I am trying to call the EnumPrinters function from Rust using the windows crate.
Function signature:
windows::Win32::Graphics::Printing
pub unsafe fn EnumPrintersA<P0>(flags: u32, name: P0, level: u32, pprinterenum: Option<&mut [u8]>, pcbneeded: *mut u32, pcreturned: *mut u32) -> windows_core::Result<()>
where
P0: windows_core::Param<windows_core::PCSTR>,
Call:
let flags: u32 = 2; // PRINTER_ENUM_LOCAL
let name = // ?
let level: u32 = 4; // PRINTER_INFO_4;
let pprinterenum = // ?
let mut pcbneeded = // ?
let mut pcreturned = // ?
let result = unsafe { EnumPrintersA(
flags,
name,
level,
pprinterenum,
pcb_needed,
pcreturned,
) };
I have the problem that I do not know
how the variables have to be declared
how the variables have to be passed (for both function calls, especially if null or an empty memory has to be passed)
The function must be called twice with the following parameters:
To determine the size of the required buffer: EnumPrintersA(2, null, 4, null, &pcbneeded, null)
To get the actual data in pprinterenum: EnumPrintersA(2, null, 4, &pprinterenum, &pcbneeded, &pcbreturned)
Of course, a memory the size of pcbneeded must also be allocated for pprinterenum. What is the best way to do this?
Finally, I would like to have a Vec<PRINTER_INFO_4A> that contains the data.
This function is fairly annoying to use, mostly due to the polymorphic data being returned. But here's how to go about it with some tips:
use windows::Win32::Foundation::ERROR_INSUFFICIENT_BUFFER;
use windows::Win32::Graphics::Printing::{EnumPrintersA, PRINTER_ENUM_LOCAL, PRINTER_INFO_4A};
let mut needed = 0;
let mut returned = 0;
let result = unsafe {
EnumPrintersA(
PRINTER_ENUM_LOCAL,
None,
4,
None,
&mut needed,
&mut returned,
)
};
match result {
Ok(_) => {}
Err(err) if err.code() == ERROR_INSUFFICIENT_BUFFER.into() => {} // "data area too small" is expected
Err(err) => {
// TODO: return error
}
}
For the first call, all we're interested in is the needed number. When passing simple out-params like this, it is usually enough to declare it with a default value and passing it as &mut _. The compiler will coerce the mutable reference to a pointer as well as infer the correct type for needed. If you were to declare it with the wrong type, it would error somewhere due to mismatched types. However, it is clear from the EnumPrintersA signature that it is a u32.
The only tricky one here is the "name" parameter since the function wants a generic Param<PCSTR> type. Fortunately None is sufficient if we want to pass NULL for that.
The call will return a "too small" error which we anticipate since we provided an empty buffer.

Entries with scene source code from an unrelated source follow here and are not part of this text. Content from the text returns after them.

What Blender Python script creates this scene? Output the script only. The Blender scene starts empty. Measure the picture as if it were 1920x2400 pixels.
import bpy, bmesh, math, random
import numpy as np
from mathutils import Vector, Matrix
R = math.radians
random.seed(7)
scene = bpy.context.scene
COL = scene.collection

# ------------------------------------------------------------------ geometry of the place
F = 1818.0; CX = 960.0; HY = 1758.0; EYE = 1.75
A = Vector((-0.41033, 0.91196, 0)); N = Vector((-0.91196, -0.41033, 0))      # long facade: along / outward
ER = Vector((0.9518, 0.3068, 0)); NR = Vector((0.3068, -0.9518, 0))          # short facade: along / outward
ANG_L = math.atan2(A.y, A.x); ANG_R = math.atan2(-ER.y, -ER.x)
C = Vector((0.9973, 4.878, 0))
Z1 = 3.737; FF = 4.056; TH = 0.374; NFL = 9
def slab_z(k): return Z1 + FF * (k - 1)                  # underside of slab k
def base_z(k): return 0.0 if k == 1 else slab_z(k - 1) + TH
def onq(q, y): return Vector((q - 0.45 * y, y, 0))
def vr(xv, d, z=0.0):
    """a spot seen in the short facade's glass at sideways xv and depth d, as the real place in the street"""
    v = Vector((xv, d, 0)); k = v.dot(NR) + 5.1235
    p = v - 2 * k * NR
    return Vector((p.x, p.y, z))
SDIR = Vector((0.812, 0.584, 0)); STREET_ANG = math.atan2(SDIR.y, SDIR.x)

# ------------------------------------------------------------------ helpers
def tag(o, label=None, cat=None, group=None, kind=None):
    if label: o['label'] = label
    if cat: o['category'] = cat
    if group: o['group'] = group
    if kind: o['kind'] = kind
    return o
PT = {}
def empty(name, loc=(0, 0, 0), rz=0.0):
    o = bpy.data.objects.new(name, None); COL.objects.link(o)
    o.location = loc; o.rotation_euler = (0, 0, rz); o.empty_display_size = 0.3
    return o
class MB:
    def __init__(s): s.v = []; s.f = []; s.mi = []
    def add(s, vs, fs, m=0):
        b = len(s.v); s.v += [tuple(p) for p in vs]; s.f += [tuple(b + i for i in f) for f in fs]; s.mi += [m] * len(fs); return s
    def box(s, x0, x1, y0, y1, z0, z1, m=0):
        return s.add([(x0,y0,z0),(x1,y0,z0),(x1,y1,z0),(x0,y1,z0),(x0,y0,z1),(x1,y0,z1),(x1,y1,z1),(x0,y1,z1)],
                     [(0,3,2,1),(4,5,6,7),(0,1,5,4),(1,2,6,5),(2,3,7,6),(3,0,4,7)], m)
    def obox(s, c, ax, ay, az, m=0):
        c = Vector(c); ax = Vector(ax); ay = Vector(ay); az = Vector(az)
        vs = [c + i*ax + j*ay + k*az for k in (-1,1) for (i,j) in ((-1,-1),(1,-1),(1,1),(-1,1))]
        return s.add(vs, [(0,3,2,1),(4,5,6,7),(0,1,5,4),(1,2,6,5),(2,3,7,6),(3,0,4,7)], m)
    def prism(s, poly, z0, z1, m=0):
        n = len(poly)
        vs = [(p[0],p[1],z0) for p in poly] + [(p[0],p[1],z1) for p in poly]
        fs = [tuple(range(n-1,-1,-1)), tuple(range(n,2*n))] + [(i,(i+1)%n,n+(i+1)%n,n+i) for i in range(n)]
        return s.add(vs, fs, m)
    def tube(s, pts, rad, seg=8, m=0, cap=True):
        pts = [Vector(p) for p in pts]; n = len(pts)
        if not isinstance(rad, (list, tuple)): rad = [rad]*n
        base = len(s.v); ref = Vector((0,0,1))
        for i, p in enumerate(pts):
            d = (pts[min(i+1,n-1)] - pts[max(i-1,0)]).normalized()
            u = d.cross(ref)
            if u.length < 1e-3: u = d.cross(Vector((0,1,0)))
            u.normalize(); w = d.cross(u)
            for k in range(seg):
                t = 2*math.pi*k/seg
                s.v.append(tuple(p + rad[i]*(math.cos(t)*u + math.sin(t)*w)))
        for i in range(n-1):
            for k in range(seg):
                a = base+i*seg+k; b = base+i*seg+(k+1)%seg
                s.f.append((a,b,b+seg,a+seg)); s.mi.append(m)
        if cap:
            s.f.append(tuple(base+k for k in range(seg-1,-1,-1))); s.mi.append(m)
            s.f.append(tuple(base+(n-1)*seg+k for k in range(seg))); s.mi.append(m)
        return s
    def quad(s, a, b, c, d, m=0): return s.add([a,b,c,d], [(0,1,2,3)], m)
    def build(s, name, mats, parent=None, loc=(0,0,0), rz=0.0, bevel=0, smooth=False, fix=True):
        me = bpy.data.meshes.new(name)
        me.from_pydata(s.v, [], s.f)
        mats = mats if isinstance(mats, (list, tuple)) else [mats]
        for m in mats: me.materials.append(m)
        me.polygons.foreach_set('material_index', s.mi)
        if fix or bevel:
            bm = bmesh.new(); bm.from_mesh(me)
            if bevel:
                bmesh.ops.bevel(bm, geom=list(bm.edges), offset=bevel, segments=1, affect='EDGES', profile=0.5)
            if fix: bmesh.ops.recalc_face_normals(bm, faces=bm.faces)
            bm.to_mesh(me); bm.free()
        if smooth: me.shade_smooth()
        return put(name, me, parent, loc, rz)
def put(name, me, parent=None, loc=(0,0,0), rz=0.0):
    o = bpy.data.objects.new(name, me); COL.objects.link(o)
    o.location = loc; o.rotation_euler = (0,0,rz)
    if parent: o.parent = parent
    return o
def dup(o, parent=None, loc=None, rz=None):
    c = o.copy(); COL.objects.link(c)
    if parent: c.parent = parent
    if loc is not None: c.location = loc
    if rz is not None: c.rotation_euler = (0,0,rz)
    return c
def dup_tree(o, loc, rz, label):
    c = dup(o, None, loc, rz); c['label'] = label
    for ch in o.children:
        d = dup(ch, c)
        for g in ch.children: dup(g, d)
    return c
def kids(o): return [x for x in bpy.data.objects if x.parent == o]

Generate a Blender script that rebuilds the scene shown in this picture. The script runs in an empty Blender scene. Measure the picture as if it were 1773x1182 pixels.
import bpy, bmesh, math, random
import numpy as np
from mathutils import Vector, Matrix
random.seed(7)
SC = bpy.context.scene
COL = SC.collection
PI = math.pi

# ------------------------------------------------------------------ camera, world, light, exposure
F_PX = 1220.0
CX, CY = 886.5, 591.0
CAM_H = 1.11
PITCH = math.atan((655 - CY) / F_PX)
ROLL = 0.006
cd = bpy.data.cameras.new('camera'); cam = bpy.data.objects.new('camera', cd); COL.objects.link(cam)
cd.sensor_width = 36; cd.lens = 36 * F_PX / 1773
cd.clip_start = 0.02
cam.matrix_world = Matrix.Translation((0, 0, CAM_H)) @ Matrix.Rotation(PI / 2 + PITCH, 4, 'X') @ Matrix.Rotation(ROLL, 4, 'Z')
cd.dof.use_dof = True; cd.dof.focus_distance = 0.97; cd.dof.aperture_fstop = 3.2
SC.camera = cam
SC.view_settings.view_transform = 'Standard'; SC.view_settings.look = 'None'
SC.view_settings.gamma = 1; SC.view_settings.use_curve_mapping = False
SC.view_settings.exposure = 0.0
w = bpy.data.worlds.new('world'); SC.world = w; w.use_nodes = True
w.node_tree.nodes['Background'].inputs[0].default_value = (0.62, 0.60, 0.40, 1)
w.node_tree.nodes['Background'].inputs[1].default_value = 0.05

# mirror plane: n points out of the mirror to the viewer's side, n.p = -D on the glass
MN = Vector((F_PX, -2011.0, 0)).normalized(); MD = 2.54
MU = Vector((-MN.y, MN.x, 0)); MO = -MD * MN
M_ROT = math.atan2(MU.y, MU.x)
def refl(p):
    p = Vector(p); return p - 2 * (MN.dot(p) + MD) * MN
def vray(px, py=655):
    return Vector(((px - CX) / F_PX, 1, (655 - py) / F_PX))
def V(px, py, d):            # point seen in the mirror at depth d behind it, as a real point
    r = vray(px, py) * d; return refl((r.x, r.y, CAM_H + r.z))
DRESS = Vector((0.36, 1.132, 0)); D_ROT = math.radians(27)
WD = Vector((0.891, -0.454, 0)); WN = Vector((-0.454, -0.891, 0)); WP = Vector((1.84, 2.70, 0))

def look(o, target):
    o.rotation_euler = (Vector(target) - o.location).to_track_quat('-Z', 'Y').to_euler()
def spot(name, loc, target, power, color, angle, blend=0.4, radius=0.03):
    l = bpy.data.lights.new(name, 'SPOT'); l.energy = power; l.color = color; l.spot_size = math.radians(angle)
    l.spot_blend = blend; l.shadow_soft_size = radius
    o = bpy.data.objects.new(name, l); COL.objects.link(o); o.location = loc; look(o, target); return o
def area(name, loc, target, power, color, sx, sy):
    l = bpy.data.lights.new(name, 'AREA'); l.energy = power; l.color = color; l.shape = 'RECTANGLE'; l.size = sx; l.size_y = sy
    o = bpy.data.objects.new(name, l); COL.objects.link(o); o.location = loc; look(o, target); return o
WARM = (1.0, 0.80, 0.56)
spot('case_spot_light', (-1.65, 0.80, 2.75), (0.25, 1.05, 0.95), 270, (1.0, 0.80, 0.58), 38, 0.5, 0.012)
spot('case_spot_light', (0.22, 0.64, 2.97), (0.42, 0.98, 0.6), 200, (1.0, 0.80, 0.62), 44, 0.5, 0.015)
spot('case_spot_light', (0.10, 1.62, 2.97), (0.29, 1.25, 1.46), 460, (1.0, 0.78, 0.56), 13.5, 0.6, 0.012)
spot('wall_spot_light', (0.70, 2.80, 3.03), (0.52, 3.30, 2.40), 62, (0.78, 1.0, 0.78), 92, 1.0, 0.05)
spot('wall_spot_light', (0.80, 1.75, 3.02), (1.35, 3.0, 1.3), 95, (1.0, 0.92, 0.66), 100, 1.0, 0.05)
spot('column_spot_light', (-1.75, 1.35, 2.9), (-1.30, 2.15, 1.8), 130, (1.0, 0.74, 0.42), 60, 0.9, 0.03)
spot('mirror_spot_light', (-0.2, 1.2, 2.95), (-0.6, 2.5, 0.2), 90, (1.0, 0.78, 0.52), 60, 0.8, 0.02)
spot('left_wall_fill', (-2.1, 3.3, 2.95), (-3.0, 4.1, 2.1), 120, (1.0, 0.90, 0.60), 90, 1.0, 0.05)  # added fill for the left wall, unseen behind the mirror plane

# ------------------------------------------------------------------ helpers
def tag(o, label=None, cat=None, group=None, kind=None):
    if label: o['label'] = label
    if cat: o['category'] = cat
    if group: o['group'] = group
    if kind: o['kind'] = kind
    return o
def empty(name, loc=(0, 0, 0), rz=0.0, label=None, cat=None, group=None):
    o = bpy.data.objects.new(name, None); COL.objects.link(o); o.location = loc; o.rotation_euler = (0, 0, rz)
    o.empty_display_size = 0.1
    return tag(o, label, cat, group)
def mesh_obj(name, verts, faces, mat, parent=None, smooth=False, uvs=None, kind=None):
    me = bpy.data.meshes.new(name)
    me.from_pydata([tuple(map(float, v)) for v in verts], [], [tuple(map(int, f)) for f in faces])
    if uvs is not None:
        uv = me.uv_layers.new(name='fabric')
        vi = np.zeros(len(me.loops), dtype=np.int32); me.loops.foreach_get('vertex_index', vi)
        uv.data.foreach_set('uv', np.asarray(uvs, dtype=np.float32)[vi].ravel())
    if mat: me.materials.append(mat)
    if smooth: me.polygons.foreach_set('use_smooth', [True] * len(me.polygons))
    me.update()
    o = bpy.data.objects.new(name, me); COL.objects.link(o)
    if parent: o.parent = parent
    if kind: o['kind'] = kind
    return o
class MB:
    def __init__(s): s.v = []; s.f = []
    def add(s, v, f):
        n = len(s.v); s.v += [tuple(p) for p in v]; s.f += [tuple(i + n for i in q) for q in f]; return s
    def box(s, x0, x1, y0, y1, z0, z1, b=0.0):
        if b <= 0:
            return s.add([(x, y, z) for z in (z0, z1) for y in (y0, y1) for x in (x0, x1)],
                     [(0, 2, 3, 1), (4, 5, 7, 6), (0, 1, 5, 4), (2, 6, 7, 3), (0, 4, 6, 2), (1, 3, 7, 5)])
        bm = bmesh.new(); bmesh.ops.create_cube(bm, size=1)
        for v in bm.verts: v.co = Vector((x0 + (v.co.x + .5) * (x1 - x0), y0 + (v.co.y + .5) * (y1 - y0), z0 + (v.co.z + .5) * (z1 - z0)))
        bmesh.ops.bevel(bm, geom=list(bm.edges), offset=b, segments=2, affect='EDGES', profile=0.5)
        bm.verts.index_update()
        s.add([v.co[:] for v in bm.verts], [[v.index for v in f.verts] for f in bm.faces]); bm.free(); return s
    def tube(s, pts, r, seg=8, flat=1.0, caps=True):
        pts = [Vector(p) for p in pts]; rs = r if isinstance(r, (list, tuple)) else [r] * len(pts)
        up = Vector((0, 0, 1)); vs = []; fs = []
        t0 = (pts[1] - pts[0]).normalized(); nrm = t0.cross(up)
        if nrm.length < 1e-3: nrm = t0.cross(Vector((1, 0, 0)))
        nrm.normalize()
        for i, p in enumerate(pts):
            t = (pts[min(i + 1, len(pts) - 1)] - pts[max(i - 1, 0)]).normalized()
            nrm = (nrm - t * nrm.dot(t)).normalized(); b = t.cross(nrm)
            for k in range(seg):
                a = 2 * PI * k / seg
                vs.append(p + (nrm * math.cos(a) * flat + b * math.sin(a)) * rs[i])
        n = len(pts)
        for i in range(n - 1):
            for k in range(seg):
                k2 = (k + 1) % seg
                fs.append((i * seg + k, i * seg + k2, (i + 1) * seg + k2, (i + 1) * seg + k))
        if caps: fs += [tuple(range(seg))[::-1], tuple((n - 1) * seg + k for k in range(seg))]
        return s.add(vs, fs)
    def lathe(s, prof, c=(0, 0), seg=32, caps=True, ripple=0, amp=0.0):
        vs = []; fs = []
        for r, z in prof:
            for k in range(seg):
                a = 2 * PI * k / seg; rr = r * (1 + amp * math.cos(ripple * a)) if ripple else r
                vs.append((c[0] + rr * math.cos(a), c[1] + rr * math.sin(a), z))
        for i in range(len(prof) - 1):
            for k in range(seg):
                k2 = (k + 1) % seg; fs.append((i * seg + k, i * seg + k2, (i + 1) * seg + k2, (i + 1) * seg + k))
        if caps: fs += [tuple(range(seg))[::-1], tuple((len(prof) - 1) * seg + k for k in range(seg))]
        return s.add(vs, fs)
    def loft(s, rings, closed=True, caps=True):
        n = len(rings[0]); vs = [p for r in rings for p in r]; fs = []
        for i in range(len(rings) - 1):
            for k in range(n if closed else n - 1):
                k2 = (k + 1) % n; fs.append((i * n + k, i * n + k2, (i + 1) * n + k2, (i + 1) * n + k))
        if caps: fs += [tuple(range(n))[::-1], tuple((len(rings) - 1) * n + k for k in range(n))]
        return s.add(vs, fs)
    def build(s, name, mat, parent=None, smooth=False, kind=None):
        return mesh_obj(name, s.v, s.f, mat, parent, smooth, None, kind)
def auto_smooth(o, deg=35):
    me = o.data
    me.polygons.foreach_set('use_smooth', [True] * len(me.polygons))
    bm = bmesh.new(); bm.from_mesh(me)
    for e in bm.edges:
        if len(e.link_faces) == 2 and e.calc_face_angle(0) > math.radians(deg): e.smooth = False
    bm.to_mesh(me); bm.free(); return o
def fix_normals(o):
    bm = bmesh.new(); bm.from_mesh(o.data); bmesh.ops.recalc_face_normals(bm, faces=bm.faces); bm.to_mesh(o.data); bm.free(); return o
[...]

const INFO_SIZE: usize = std::mem::size_of::<PRINTER_INFO_4A>();
let mut printers = Vec::<PRINTER_INFO_4A>::with_capacity((needed as usize) / INFO_SIZE);
unsafe {
std::ptr::write_bytes(printers.as_mut_ptr(), 0, printers.capacity());
}
let result = unsafe {
EnumPrintersA(
PRINTER_ENUM_LOCAL,
None,
4,
Some(std::slice::from_raw_parts_mut(
printers.as_mut_ptr().cast(),
needed as usize,
)),
&mut needed,
&mut returned,
)
};
result.unwrap(); // TODO: handle `result`
assert!(returned as usize <= printers.capacity());
unsafe { printers.set_len(returned as usize) };
It is a bit annoying because the needed expresses the number of bytes that are to be written, but we ultimately want a Vec<PRINTER_INFO_4A> so it is best to declare it as that upfront with enough capacity by dividing by the ultimate struct size. The std::ptr::write_bytes call to initialize the Vec's allocation is a formality but technically required since we pass it later as a &mut [u8].
Essentially we pass the memory that we've set aside in the Vec as the buffer to be written to (using std::slice::from_raw_parts_mut to actually pass it). If all goes well (remember to check the result) then we can simply tell the Vec that the data exists via .set_len and you can use printers as you like.